Sunday, July 6, 2014

NOAH: Available on DVD and Blu-Ray July 29, 2014

REVIEW:  NOAH **½

Darren Aronofsky is best known for smaller scale fare, like "Requiem for a Dream" (2000) or "Black Swan" (2010).  Now he's taken on an epic movie, based on a fairly brief Biblical story. 

Some will debate whether the film's approach is sufficiently respectful of its origins.  Aside from the odd appearance of rock people who were fallen angels banished to earth, the film does take on a spiritual tone.  However, Aronofksy seems surprisingly more interested in creating an action picture than in getting too deep into the meaning of the story.

A young Noah (Dakota Goyo, Real Steel) witnesses his father Lamech's (Marton Csokas, The Amazing Spider-Man 2) death at the hands of Tubal-Cain (Ray Winstone, The Proposition).  Flash forward years later, Noah is married to Naameh (Jennifer Connelly, A Beautiful Mind), with three sons.  They are Shem (Douglas Booth, 2013's Romeo and Juliet), Japheth (Leo McHugh Carroll, Fred Claus) and Ham (Logan Lerman, The Perks of Being a Wallflower).  The family also adopts a little girl whose village has been destroyed. 

One day Noah sees a flower bloom in an instant out of the ground.  He begins to experience harrowing nightmares of the world's destruction, and goes to his grandfather Methuselah (Anthony Hopkins, The Silence of the Lambs) for advice.  He is given a seed from Eden, which grows a forest within mere seconds, providing the material for the fabled Ark.  When discovered by Tubal-Cain, a stand-off occurs where a vow of revenge is made against Noah for refusing his men passage to the Ark.

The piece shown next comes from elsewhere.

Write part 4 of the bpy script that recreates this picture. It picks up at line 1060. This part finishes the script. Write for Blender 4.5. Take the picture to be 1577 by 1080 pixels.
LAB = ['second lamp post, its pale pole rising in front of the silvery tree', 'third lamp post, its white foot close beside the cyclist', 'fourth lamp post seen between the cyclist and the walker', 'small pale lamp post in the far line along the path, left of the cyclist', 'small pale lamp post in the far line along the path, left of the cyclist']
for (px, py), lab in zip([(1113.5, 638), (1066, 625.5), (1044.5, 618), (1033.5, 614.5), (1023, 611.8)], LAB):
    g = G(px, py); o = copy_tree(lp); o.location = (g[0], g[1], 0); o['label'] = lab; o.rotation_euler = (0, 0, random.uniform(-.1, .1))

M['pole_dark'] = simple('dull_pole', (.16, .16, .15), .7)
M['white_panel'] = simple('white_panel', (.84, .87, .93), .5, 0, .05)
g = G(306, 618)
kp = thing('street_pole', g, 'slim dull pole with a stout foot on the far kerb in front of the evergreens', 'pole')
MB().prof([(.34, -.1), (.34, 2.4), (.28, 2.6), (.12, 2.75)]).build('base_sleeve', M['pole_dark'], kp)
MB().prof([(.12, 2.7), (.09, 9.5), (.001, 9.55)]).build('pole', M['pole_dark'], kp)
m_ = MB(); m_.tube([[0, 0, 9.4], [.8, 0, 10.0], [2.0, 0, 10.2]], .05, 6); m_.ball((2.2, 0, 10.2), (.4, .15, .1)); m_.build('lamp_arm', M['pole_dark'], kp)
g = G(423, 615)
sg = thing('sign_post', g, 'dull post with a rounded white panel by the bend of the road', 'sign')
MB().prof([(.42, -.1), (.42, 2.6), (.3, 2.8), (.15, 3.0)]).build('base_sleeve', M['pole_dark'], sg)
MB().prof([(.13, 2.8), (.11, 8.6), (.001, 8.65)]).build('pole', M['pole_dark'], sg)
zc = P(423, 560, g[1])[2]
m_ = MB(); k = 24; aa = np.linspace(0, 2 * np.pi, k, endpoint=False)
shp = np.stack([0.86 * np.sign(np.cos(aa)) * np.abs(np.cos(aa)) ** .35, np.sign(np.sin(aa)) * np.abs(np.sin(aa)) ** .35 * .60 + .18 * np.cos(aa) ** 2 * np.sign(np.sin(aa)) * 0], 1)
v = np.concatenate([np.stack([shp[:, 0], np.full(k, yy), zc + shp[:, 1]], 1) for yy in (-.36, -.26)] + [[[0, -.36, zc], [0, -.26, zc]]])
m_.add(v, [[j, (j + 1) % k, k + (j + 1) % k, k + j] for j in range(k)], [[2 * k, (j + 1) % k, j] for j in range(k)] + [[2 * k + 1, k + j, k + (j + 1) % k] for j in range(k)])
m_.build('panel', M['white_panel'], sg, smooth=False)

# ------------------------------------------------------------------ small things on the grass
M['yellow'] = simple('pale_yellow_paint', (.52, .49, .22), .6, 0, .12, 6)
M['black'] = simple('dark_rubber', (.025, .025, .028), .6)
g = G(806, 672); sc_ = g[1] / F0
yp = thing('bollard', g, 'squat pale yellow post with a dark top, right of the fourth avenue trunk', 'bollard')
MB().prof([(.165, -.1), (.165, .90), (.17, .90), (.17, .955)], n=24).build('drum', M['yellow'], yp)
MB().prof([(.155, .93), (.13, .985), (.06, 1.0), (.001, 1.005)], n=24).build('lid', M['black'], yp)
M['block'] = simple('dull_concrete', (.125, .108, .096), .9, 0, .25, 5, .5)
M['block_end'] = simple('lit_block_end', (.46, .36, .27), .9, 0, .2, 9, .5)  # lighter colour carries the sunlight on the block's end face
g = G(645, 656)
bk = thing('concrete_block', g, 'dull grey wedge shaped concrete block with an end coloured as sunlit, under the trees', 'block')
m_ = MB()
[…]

As the time draws near to the flooding from his visions, Noah's family begins to breakdown in a series of arguments over whether they are meant to survive.  Ham wants a wife, but Noah sees the nearby camp settlement as a swarm of sin and forbids it.  Nevertheless, the son goes and finds a woman only to arrive at the same time as an attack by Tubal-Cain is in progress.  When the girl is killed, Ham blames his father, thus setting up a scheme by Tubal-Cain later in the film to take down Noah.  Meanwhile, Naameh pleads with Methuselah for help.  Her plea leads to the once barren Ila (Emma Watson, The Perks of Being a Wallflower), their adopted daughter, to become pregnant by Shem.  When Noah learns of this he is furious, convinced that it is not part of The Creator's plan for mankind, and vows to kill the baby should it be a girl.  Thus sets up the finale, where a final conflict between Noah and his offspring stand-off, with Tubal-Cain attempting to use that as a weapon against him.


Noah is an ambitious action film, rather than a Bible story that happens to have action in it.  I think this is an important distinction, because the goal here seems to be to tell a fable with lots of special effects.  It is not, apparently, to tell the story faithfully. And you know what? That's okay.  Noah succeeds in being an entertaining movie.  There is a sense of spirituality in parts of the film, such as when Noah explains the creation of the universe to his children, but it's mainly in the service of action and effects.  As an entertainment, this is sufficient.  Chances are, you will enjoy the movie.  But it doesn't reach greatness, because it hedges its bets in order to reach the largest possible audience by toning down its religious origins, thereby losing some of the passion it might have displayed.